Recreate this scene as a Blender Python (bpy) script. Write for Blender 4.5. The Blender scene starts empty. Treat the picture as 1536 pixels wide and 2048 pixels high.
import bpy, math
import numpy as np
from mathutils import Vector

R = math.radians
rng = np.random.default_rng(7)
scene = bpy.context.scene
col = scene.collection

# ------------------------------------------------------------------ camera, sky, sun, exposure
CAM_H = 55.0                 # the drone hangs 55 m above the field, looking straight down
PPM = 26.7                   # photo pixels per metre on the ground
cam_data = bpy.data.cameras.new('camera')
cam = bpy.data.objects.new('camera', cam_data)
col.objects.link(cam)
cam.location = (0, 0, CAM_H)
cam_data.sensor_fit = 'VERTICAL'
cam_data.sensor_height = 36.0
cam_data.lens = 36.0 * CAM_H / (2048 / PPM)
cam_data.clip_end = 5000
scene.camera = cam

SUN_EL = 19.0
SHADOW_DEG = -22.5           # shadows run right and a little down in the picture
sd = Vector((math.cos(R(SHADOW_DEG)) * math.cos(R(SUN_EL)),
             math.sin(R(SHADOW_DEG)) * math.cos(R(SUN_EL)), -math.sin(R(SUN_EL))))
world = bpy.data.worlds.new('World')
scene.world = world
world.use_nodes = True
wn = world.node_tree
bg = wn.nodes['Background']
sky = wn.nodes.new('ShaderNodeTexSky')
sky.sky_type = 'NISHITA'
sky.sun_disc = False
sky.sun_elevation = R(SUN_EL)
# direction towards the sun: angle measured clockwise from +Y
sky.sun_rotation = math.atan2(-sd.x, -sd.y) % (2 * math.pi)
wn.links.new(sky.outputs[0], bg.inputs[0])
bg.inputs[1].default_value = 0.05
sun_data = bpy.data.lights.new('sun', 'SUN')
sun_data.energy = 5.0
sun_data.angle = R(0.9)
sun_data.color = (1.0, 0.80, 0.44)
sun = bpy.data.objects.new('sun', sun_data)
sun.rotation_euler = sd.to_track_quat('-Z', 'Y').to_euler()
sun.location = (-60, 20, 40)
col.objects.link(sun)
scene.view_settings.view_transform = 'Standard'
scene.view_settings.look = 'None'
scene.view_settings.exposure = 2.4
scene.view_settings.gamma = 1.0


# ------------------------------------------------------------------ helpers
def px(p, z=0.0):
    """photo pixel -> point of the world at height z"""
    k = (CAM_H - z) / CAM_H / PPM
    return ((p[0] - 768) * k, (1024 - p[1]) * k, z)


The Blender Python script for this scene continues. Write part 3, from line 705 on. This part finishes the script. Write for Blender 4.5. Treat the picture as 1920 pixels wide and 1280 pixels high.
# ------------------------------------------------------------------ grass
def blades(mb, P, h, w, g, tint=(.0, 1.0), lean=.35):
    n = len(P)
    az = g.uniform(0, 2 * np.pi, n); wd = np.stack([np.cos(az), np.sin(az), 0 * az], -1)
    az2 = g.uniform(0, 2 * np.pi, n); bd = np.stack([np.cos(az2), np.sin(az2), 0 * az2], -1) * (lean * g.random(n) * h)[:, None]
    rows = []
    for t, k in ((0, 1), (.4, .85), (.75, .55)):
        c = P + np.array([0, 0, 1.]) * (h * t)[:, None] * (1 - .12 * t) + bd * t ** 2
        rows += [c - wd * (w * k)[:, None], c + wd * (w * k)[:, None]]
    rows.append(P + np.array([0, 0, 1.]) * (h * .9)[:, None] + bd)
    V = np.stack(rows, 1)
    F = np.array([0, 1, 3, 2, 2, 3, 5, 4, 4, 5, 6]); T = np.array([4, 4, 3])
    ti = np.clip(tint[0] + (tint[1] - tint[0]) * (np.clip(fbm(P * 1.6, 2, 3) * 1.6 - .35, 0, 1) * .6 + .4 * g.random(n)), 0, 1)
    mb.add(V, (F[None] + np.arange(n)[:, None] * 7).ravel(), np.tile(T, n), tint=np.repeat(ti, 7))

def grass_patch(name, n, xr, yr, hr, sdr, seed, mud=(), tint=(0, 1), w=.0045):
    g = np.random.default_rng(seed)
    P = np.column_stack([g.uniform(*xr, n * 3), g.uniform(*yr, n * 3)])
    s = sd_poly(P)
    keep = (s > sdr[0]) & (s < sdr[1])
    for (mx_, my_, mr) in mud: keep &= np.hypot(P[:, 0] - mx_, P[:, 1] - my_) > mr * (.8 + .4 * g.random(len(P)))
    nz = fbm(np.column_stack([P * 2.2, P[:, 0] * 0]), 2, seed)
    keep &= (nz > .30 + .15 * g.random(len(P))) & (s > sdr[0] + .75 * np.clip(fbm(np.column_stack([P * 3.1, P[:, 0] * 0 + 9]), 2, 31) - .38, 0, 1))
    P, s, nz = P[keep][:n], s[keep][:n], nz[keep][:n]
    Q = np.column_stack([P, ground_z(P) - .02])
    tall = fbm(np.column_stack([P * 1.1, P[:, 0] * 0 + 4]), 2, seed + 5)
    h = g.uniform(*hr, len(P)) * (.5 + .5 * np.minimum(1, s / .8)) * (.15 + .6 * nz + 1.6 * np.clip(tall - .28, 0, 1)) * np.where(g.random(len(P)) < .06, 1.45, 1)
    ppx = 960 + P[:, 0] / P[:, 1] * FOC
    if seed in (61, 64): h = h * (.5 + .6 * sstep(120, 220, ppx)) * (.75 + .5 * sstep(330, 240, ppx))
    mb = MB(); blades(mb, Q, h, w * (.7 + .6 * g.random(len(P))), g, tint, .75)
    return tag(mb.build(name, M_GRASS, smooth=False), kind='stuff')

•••

▶ _Exercise directions_: Quote only the stretch of lines that starts the data above and ends with the line containing "scene.view_settings.gamma = 1.0", both included.

▶ _Output of the exercise_:
Recreate this scene as a Blender Python (bpy) script. Write for Blender 4.5. The Blender scene starts empty. Treat the picture as 1536 pixels wide and 2048 pixels high.
import bpy, math
import numpy as np
from mathutils import Vector

R = math.radians
rng = np.random.default_rng(7)
scene = bpy.context.scene
col = scene.collection

# ------------------------------------------------------------------ camera, sky, sun, exposure
CAM_H = 55.0                 # the drone hangs 55 m above the field, looking straight down
PPM = 26.7                   # photo pixels per metre on the ground
cam_data = bpy.data.cameras.new('camera')
cam = bpy.data.objects.new('camera', cam_data)
col.objects.link(cam)
cam.location = (0, 0, CAM_H)
cam_data.sensor_fit = 'VERTICAL'
cam_data.sensor_height = 36.0
cam_data.lens = 36.0 * CAM_H / (2048 / PPM)
cam_data.clip_end = 5000
scene.camera = cam

SUN_EL = 19.0
SHADOW_DEG = -22.5           # shadows run right and a little down in the picture
sd = Vector((math.cos(R(SHADOW_DEG)) * math.cos(R(SUN_EL)),
             math.sin(R(SHADOW_DEG)) * math.cos(R(SUN_EL)), -math.sin(R(SUN_EL))))
world = bpy.data.worlds.new('World')
scene.world = world
world.use_nodes = True
wn = world.node_tree
bg = wn.nodes['Background']
sky = wn.nodes.new('ShaderNodeTexSky')
sky.sky_type = 'NISHITA'
sky.sun_disc = False
sky.sun_elevation = R(SUN_EL)
# direction towards the sun: angle measured clockwise from +Y
sky.sun_rotation = math.atan2(-sd.x, -sd.y) % (2 * math.pi)
wn.links.new(sky.outputs[0], bg.inputs[0])
bg.inputs[1].default_value = 0.05
sun_data = bpy.data.lights.new('sun', 'SUN')
sun_data.energy = 5.0
sun_data.angle = R(0.9)
sun_data.color = (1.0, 0.80, 0.44)
sun = bpy.data.objects.new('sun', sun_data)
sun.rotation_euler = sd.to_track_quat('-Z', 'Y').to_euler()
sun.location = (-60, 20, 40)
col.objects.link(sun)
scene.view_settings.view_transform = 'Standard'
scene.view_settings.look = 'None'
scene.view_settings.exposure = 2.4
scene.view_settings.gamma = 1.0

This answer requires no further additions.